OKUR SORULARINA CEVAPLAR
-1952 doğumluydu annem, 21.01.1991 tarihinde vefat etti. Bunun üzerine kendime yetim maaşı bağlatmak istiyorum. SSK'lı bir işte çalışmıyor ve bekârım. Annemin prim günlerinin toplamı 507 gün. Ölen annemin doğum
borçlanmasını yaparak yetim maaşı bağlatabilir miyiz? Annemin işe giriş yılı 1978. Ablamın doğum tarihi 1971 ve benim doğum tarihim 1981'dir. Yetim maaşı bağlanabilmesi için 900 gün gerekiyormuş. Kalan 400 günü doğum borçlanması yaparak 900 güne tamamladığımda tarafıma yetim maaşı bağlatabilir miyim? Nalan Hastürk-Adana

Sayın okurum, 506 Sayılı Kanun'un 67'nci maddesine göre, SSK'lı olup da vefat eden kişilerin hak sahiplerine ölüm aylığı bağlanabilmesi için en az 5 yıldan beri sigortalı olup sigortalılık süresinde en az 900 gün primi ödemiş olması gerekmektedir. Annenizin 1978 işe girişine göre ablanız değil ama siz 403 günlük doğum borçlanması yaptığınız takdirde annenizden yetim aylığı bağlatabilirsiniz.

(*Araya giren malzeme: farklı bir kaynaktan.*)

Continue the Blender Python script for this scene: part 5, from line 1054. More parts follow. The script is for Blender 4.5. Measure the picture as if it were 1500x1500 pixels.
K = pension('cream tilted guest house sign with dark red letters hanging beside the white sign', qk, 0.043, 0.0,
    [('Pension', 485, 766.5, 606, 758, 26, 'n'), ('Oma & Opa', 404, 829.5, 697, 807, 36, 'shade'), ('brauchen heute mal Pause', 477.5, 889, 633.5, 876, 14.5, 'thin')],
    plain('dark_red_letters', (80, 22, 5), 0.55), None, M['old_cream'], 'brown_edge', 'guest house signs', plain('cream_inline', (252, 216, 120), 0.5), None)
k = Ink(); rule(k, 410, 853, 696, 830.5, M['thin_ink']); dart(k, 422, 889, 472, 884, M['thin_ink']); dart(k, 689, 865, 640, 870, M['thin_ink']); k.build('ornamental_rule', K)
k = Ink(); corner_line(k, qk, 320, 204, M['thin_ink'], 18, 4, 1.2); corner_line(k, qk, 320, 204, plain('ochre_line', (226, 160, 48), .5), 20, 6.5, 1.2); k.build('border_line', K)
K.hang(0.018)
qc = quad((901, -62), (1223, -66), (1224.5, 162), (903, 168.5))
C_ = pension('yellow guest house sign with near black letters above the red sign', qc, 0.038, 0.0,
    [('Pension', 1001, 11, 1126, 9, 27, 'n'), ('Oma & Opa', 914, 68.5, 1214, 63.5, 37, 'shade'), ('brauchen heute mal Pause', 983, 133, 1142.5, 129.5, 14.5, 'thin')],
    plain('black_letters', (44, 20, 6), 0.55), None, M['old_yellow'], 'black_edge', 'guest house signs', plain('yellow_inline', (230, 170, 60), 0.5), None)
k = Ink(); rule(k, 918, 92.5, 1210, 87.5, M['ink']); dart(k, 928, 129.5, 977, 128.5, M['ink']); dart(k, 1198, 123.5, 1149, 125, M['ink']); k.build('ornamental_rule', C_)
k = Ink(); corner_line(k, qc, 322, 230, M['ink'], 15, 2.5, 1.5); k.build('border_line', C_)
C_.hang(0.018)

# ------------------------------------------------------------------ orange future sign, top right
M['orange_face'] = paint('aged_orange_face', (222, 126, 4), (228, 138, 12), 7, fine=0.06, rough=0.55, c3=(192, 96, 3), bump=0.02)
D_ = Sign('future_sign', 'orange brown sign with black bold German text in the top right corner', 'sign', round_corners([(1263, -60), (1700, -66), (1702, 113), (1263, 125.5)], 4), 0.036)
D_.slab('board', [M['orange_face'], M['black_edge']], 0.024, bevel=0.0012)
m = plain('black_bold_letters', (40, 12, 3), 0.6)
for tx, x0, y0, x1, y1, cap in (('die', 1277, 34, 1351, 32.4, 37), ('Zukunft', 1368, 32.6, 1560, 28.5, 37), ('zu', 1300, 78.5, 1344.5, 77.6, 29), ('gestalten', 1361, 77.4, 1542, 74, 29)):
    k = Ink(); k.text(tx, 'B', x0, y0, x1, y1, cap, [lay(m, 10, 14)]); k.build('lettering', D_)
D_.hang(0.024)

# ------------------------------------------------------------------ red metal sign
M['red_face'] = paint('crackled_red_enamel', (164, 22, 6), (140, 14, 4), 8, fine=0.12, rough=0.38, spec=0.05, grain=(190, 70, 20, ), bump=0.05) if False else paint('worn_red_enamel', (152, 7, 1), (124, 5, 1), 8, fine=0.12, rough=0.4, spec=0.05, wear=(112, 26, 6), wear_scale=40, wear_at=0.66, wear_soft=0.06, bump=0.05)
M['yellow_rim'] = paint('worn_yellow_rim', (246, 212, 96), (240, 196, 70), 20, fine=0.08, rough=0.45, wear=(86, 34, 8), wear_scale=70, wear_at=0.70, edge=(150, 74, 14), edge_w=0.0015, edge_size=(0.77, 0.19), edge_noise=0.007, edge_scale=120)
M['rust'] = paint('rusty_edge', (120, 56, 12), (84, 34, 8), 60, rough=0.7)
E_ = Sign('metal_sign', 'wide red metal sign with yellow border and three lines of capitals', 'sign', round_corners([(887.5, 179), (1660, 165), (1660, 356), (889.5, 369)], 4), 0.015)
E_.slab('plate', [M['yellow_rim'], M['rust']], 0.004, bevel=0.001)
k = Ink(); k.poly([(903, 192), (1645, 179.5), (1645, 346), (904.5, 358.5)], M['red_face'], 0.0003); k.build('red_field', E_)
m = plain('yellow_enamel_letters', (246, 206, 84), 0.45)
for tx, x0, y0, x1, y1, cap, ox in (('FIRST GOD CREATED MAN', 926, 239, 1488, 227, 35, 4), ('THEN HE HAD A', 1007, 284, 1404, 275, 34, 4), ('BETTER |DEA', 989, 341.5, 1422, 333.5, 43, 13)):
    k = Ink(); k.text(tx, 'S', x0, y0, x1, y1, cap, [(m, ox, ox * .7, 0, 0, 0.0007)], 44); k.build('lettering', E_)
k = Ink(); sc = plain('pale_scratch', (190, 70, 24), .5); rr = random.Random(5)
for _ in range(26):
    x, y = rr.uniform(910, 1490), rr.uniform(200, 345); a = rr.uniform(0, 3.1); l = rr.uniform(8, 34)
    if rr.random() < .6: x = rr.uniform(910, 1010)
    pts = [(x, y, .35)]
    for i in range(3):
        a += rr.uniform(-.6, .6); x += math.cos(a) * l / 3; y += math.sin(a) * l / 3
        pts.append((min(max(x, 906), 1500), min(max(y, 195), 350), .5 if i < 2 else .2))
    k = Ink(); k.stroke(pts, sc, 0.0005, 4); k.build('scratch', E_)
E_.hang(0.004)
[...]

-22.06.1969 doğumluyum. Sigorta başlangıç tarihim 12.04.1993 ve ödenmiş 107 prim günüm var. Dört çocuk annesiyim. Doğum borçlanması yaparsam SSK'dan en erken ne zaman emekli olurum. Şakire Kondemir-İstanbul

Sayın okurum, 12.04.1993 SSK başlangıcınıza göre 5600 prim gün sayısını tamamlamış olmak kaydıyla 49 yaşınızı
dolduracağınız 12.04.2018 günü emekli olacaksınız. Yahut 3600 günle 58 yaşında emekli olabilirsiniz. Doğumlarınızın tarihlerini belirtmemişsiniz. Eğer doğumlarınızın iki tanesi SSK başlangıcınızdan sonra olduysa toplam 1440 gün doğum borçlanma hakkınız var.